● Work required
Please say how many lines of the listing hold "scene", with no other words in the answer.

● Material provided
-------
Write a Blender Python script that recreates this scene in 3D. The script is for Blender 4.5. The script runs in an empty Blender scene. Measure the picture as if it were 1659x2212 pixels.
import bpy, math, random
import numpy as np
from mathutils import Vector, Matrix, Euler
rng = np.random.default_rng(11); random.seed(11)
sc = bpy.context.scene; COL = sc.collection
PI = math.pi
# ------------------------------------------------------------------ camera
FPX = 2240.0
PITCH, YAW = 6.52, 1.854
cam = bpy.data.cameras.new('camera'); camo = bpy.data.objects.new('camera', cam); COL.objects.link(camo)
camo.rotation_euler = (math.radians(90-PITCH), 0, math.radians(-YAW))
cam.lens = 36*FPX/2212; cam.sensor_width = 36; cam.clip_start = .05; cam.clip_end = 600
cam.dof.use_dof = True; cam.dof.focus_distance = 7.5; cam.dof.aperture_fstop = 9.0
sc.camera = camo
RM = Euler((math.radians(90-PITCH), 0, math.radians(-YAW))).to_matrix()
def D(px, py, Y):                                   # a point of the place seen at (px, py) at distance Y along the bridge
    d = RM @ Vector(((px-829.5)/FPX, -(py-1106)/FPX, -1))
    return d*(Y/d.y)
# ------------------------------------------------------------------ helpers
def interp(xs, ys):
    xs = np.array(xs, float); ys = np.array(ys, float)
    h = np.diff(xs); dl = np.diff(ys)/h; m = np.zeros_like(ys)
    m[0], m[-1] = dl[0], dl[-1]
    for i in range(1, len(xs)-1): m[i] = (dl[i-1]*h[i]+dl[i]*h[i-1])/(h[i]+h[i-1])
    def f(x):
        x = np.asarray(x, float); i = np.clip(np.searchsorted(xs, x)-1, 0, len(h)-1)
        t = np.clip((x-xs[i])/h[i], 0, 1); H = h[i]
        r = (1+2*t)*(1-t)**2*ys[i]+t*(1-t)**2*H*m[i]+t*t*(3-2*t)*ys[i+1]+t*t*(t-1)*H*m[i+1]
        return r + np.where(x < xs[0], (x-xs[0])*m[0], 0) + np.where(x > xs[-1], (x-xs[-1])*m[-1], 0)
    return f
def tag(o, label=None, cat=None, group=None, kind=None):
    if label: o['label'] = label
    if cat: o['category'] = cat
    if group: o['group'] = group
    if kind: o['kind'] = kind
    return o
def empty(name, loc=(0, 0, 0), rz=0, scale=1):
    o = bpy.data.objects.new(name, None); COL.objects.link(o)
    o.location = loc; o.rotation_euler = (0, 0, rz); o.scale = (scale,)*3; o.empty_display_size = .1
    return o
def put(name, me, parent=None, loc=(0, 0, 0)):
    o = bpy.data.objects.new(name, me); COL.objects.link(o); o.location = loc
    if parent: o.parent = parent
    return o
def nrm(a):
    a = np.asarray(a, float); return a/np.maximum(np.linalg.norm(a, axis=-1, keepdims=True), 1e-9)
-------
● Solution below
2